In a wider business sense; your industry will change.

How will a completely automated logistical flow change the industry you work in? Because that’s what we’re looking at.

It doesn’t matter what you decide to do, but it matters that you know what’s happening in advance. If you don’t, then you’re relying heavily on fortune favouring you.

Step Two: Hard Work Done; Opportunities

Alright. If you’ve done the above step, then I have good news: You mostly don’t need my help.

When you know what to expect, it’s easy to gaps in the market. It’s easy to plan in the medium term.

Here’s what I think about automation and how you should use it best for the future.

  1. You have to have that understanding and use the infrastructure to your advantage
  2. You have to have something outside of that system which forms your core proposition

For the first, let’s talk about some quick things you can do:

  1. Learn about AWS. If you run a company, you can use global infrastructure as opposed to building your own
  2. Think of gig economy websites as lead generation magnets. That means you use them as bulletin boards for extra skills and things you can do. Take the clients from them. They aren’t your friend.
  3. Sell on all of these platforms. Use fulfilment services. Use Alibaba to find product manufacturers.

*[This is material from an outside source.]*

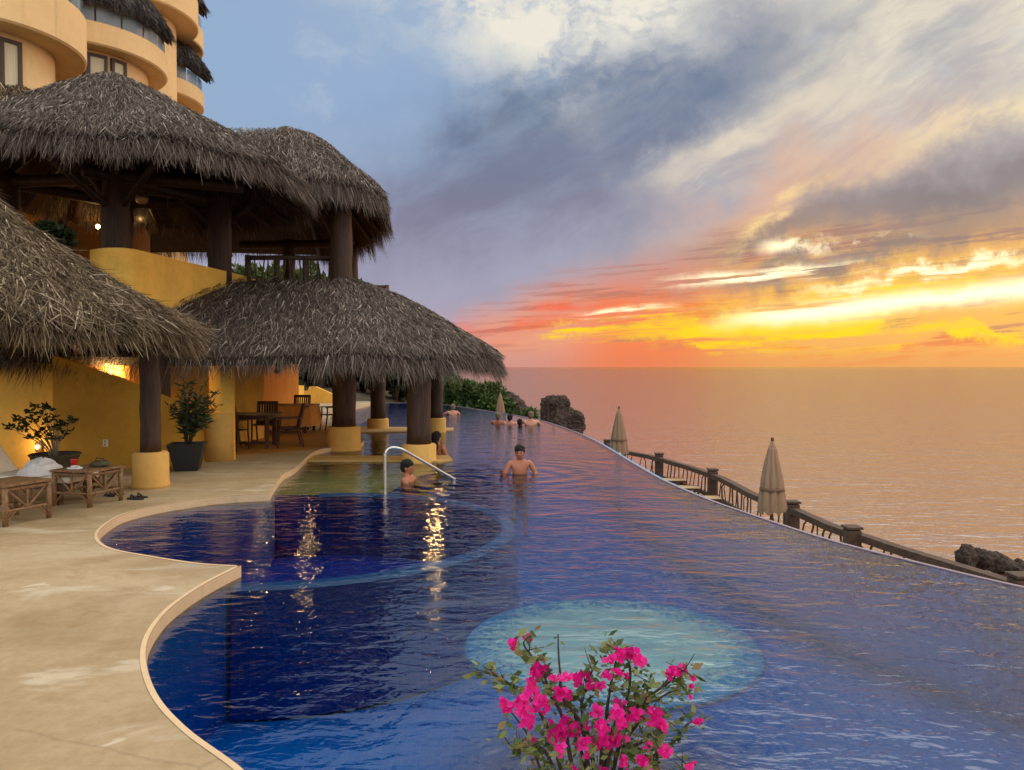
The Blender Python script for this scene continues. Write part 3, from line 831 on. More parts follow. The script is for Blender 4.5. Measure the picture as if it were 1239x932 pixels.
# plastered round columns on the wall side
for (u, v, r, h) in ((268.5, 557, 0.235, 2.2), (299.5, 530, 0.225, 2.6)):
    g = ground(u, v, DZ)
    bm = BM(); add_lathe(bm, [(r * 1.06, DZ), (r * 1.01, DZ + 0.1), (r, DZ + 0.2), (r, 1.2), (r, h), (0.01, h)], 32, (g.x, g.y, 0), jit=0.003)
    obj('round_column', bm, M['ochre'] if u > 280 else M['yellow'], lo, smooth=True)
g = ground(268.5, 557, DZ)
bm = BM(); add_lathe(bm, [(0.265, DZ), (0.262, 0.8), (0.262, 1.00), (0.24, 1.03)], 28, (g.x - 0.03, g.y - 0.06, 0))
obj('column_foot', bm, M['base'], lo, smooth=True)
finish(lo)

up = empty('restaurant_terrace', (-7, 16, DZ))
tag(up, 'curved yellow plaster restaurant wall with upper floor slab above the dark doorway', 'building')
cw = spline([(-7.8, 14.25), (-7.35, 14.0), (-6.95, 14.15), (-6.78, 15.3), (-6.55, 16.8), (-6.38, 18.1), (-6.3, 19.5)], 6)
bm = BM(); wall_strip(bm, [(p.x, p.y) for p in cw], 4.06, DZ - 0.02, 0.18)
obj('curved_wall', bm, M['yellow'], up, smooth=False)
bm = BM(); add_prism(bm, [(-12.5, 14.9), (-7.6, 14.9), (-6.7, 19.4), (-4.0, 18.9), (-3.6, 19.6), (-3.7, 27), (-12.5, 27)], 3.62, 3.80, bottom=True)
obj('floor_slab', bm, M['ochre'], up)
bm = BM(); wall_strip(bm, [(-15, 13.75), (-8.05, 13.75), (-8.05, 13.95)], 4.06, DZ - 0.02, 0.2)
obj('side_wall', bm, M['yellow'], up)
bm = BM(); add_box(bm, (-8.2, 15.1, 2.0), (1.4, 0.16, 3.86)); obj('recess_wall', bm, M['ochre'], up)
bm = BM()
d = Vector((0.13, 1.15, 0)).normalized()
pc = Vector((-6.80, 15.35, 1.27)); add_box(bm, pc, (0.05, 0.95, 2.3), Matrix.Rotation(-math.atan2(d.x, d.y), 3, 'Z'))
obj('door', bm, M['frame'], up)
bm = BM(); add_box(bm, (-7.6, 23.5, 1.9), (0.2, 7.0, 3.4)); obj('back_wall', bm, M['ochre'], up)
finish(up)
rampw = spline([(-8.1, 13.55), (-7.3, 13.5), (-6.65, 13.6), (-6.1, 14.15), (-5.8, 14.75)], 6)
ztop = []
for p in rampw:
    u = CX + p.x / p.y * FPX
    vv = np.interp(u, [60, 160, 215, 258], [428, 462, 485, 505])
    ztop.append(EYE - (vv - HOR) / FPX * p.y)
bm = BM(); wall_strip(bm, [(p.x, p.y) for p in rampw], ztop, DZ - 0.02, 0.16)
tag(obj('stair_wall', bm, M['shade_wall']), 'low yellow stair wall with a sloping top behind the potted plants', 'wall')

# --- upper pavilions
u1 = empty('upper_pavilion', (-8.5, 17, 3.8))
tag(u1, 'tall pointed grey thatched roof over the upper restaurant floor', 'pavilion')
f1a = roof_fn((-7.9, 15.0, 0), (-7.7, 15.0, 0), 3.5, 2.75, 5.64, 7.48, 1.08, 0.3, 0.09, 8)
def f1(s, t):
    P = f1a(s, t); d = P[..., 1] - 15.0
    P[..., 1] = 15.0 + np.where(d > 0, d * 1.7, d)
    return P
thatch(u1, f1, 0.26, 105000, 0.26, 0.016, 38000, 0.27, M['straw_grey'], 0.0, 1.0, 0.25, 0.34)
rafters(u1, f1, 24, 0.075, 0.38)
for (u, yy) in ((143, 15.2), (267, 17.6)):
    wood_post(u1, (u - CX) / FPX * yy, yy, 3.78, 6.0, 0.265)
wood_post(u1, -10.2, 15.6, 3.78, 5.8, 0.25); wood_post(u1, -8.9, 17.6, 3.78, 5.8, 0.25)
A_, B_ = Vector((-7.79, 15.2, 5.62)), Vector((-6.67, 17.6, 5.62))
beam(u1, A_ + Vector((-0.3, -0.6, 0)), B_, 0.13); beam(u1, A_, (-10.2, 15.6, 5.62), 0.12); beam(u1, (-10.2, 15.6, 5.62), (-8.9, 17.6, 5.62), 0.12); beam(u1, (-8.9, 17.6, 5.62), B_, 0.12)
beam(u1, A_ + Vector((0.1, -.1, 0)), (-5.3, 15.2, 5.42), 0.11)
for P_, tgt in ((A_, (-8.7, 15.0, 6.4)), (A_, (-6.6, 14.6, 5.9)), (A_, (-8.4, 13.9, 5.75)), (B_, (-7.4, 17.2, 5.7))):
    beam(u1, P_ + Vector((0, 0, -0.7)), tgt, 0.075, 'brace')
# stick gable wall lit from inside
bm = BM()
for k in range(16):
    xx = -10.55 + k * 0.085
    add_tube(bm, [(xx, 18.3, 5.35), (xx + 0.02, 18.3, 5.45 + 0.55 * (k / 16 if k < 11 else (16 - k) / 7.0))], 0.026, 5)
obj('stick_gable', bm, M['log'], u1)
finish(u1)
u2 = empty('upper_pavilion', (-7, 22, 3.8))
tag(u2, 'broad grey thatched roof with a drooping end over the railed upper floor', 'pavilion')
f2a = roof_fn((-11.0, 20.5, 0), (-6.1, 20.5, 0), 2.72, 3.3, 6.12, 8.10, 1.5, 0.6, 0.05, 11, 2.9)
def f2(s, t):
    P = f2a(s, t); d = P[..., 1] - 20.5
    P[..., 1] = 20.5 + np.where(d > 0, d * 2.1, d)
    P[..., 0] -= (P[..., 1] - 20.5) * 0.2
    return P
thatch(u2, f2, 0.30, 110000, 0.26, 0.019, 46000, 0.36, M['straw_grey'], 0.0, 1.0, 0.24, 0.34)
rafters(u2, f2, 24, 0.075, 0.42)
wood_post(u2, (413.5 - CX) / FPX * 18.4, 18.4, 3.3, 6.1, 0.27)
wood_post(u2, -5.3, 25.4, 3.7, 6.05, 0.23); wood_post(u2, -7.4, 25.6, 3.7, 6.1, 0.2)
C_ = Vector((-4.08, 18.4, 6.0))
beam(u2, B_ + Vector((0, 0.5, 0.2)), C_, 0.13); beam(u2, C_, (-5.3, 25.4, 5.95), 0.13); beam(u2, (-5.3, 25.4, 5.95), (-9, 25.6, 5.95), 0.13)
beam(u2, (-6.6, 17.8, 5.2), (-5.6, 18.2, 6.1), 0.08, 'brace'); beam(u2, (-4.1, 18.5, 5.3), (-5.1, 18.3, 6.1), 0.08, 'brace')
finish(u2)

# upper railing of sticks, front and back of the floor
def stick_railing(name, a, b, n, h, label, posts=(0.0, 0.33, 0.66, 1.0)):
    root = empty(name, a)
    tag(root, label, 'railing')
    a, b = Vector(a), Vector(b)
    for k in posts:
        p = a.lerp(b, k)
        bm = BM(); add_tube(bm, [p, p + Vector((0, 0, h + 0.06))], 0.075, 8, jit=0.1); obj('railing_post', bm, M['rail'], root, True)
    for zz in (0.12, h):
        bm = BM(); add_tube(bm, [a + Vector((0, 0, zz)), a.lerp(b, .5) + Vector((0, 0, zz + .02)), b + Vector((0, 0, zz))], 0.055, 8, jit=0.08); obj('rail', bm, M['rail'], root, True)
    for k in range(n):
        p = a.lerp(b, (k + random.uniform(0.2, .8)) / n)
        q = a.lerp(b, (k + random.uniform(-.3, 1.3)) / n)
        bm = BM(); add_tube(bm, [p + Vector((0, 0, 0.12)), p.lerp(q, .5) + Vector((random.uniform(-.03, .03), 0, h / 2)), q + Vector((0, 0, h))], 0.018, 5); obj('baluster', bm, M['rail'], root)
    finish(root)
stick_railing('stick_railing', (-6.35, 18.55, 3.8), (-4.3, 18.75, 3.8), 16, 0.72, 'dark stick railing of the upper floor between two thick columns, over the lower thatch')
stick_railing('stick_railing', (-8.6, 26.6, 3.8), (-4.3, 26.5, 3.8), 26, 0.85, 'dark stick railing on the rear edge of the upper floor, seen against trees and sky')

# ceiling lamps
def fan_lamp(u, v, y, label, fan=True, r=0.13):
    p = at(u, v, y)
    root = empty('ceiling_fan' if fan else 'pendant_lamp', p); tag(root, label, 'ceiling fan' if fan else 'lamp', 'cream globe lights under the upper thatch' if fan else None)
    bm = BM(); add_lathe(bm, [(0.01, -0.09), (r * .6, -0.075), (r * .95, -0.03), (r, 0.02), (r * .9, 0.05), (0.01, 0.05)], 20); obj('lamp_globe', bm, M['globe'], root, True)
    bm = BM(); add_lathe(bm, [(r * .75, 0.05), (r * .8, 0.14), (0.03, 0.17), (0.02, 0.9), (0.01, 0.9)], 16); obj('fan_hub', bm, M['frame'], root, True)
    if fan:
        for k in range(4):
            a = k * math.pi / 2 + 0.4
            bm = BM(); add_box(bm, (math.cos(a) * 0.42, math.sin(a) * 0.42, 0.12), (0.6, 0.12, 0.012), Matrix.Rotation(a, 3, 'Z')); obj('fan_blade', bm, M['frame'], root)
    return root
fan_lamp(308, 246, 18.8, 'ceiling fan with a cream globe lamp beside the railed end of the upper floor')
fan_lamp(174, 243, 16.4, 'ceiling fan with a cream globe lamp close beside the front column of the upper floor')
def lit_lamp(p, label, power, r=0.09, cord=0.6, name='pendant_lamp', glow=True, mat='lamp'):
    root = empty(name, p); tag(root, label, 'lamp')
    bm = BM(); add_lathe(bm, [(0.01, -r), (r * .7, -r * .7), (r, 0), (r * .7, r * .7), (0.01, r)], 16); obj('lamp_globe', bm, M[mat], root, True)
    bm = BM(); add_tube(bm, [(0, 0, r), (0, 0, r + cord)], 0.012, 6); obj('cord', bm, M['frame'], root)
    if glow: lamp_light((p[0], p[1], p[2] - r - 0.06), power)
lit_lamp((-1.72, 17.2, 2.30), 'glowing pendant lamp under the lower thatch near the column standing in the water', 26)
lit_lamp((-4.35, 16.2, 2.34), 'glowing pendant lamp under the lower thatch near the dark column on the deck', 7, mat='lamp_dim')
lit_lamp((-6.35, 19.2, 2.5), 'glowing pendant lamp under the lower thatch above the dining tables', 60, mat='lamp_dim')
lit_lamp((-7.25, 13.80, 1.95), 'glowing lamp over the stair behind the low sloping yellow wall', 60, 0.05, 0.1, mat='lamp_dim')
lit_lamp(at(172, 261, 19.0), 'small bright lamp on the rear wall of the upper floor behind the front column', 4, 0.05, 0.1)
lit_lamp((-9.6, 17.9, 5.15), 'small bright lamp below the stick gable of the upper floor', 12, 0.05, 0.1)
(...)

The second part is the most important though.

The key for stability in your career, business and life: Your core propositions need to exist outside of the infrastructure that someone else owns.

You want to have money (or, not even necessarily money nowadays) that exists outside the system. Hold assets which have value without requiring anyone else’s custody of those assets.

You need to have skills that don’t require the system.

Essentially, if you think about your skillset now and wonder, “Can I be replaced?” then it’s time to upgrade your skills.

If your money is stored in some payment processor that can shut you down because you tweet something stupid, then it’s time to rethink that.

Use the system. Don’t let it use you.